If calling oneself Richard Cheese and offering lounge versions of contemporary popular songs strikes one as funny, that's probably because it's supposed to be.
In a sense, Cheese, along with bandmembers with last names like Gouda and Brie, is an extended joke, and Aperitif for Destruction is a sophisticated version of Pat Boone's In a Metal Mood.
While Cheese's taste in music occasionally crosses with Boone's (both cover Guns N' Roses; and both cover "Enter Sandman"), he prefers more scandalous material, opening Aperitif with 2 Live Crew's "Me So Horny" and Slipknot's "People Equal S***." Lounge style, these songs are both tuneful and totally absurd, a mixture of bad taste performed in a tacky style.

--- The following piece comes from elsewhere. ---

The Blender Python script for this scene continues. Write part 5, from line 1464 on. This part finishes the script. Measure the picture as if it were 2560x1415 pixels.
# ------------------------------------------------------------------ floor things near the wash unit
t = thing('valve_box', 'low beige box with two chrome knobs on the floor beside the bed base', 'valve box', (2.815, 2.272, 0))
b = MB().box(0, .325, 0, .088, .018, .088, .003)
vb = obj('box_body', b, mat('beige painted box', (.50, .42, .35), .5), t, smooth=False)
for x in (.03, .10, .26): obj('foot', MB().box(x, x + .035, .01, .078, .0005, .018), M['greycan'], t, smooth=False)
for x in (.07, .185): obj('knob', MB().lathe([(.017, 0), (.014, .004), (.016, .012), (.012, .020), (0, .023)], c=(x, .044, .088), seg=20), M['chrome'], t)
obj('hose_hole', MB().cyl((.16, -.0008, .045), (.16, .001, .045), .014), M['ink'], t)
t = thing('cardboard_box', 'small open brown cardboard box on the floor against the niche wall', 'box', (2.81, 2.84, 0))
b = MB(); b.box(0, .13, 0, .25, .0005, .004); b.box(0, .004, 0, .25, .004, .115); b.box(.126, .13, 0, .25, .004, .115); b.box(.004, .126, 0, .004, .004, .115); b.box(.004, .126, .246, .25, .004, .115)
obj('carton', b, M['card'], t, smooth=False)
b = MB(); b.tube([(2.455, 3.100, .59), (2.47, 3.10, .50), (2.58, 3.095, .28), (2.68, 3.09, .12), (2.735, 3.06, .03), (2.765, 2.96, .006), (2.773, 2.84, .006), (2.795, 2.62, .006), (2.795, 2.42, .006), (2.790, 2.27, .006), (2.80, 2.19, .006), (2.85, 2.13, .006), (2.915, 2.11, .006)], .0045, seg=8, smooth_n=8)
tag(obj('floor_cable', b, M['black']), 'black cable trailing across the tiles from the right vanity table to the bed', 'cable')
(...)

The problem with Aperitif for Destruction, though, is that it's a one-note joke best taken one song at a time.
Cheese does attempt to move beyond the collection's surface quality on occasion, but these attempts never quite bloom into full ideas.
On "Enter Sandman," for instance, '50s background vocals draw a link between the song and "Mr.
Sandman," but the odd mixture is more quirky than funny, and never really melds.
A song or two from Aperitif will probably liven up a slow moving party or give one's friends a good belly laugh, but taken as a whole, it begins to sound a lot like what it makes fun of.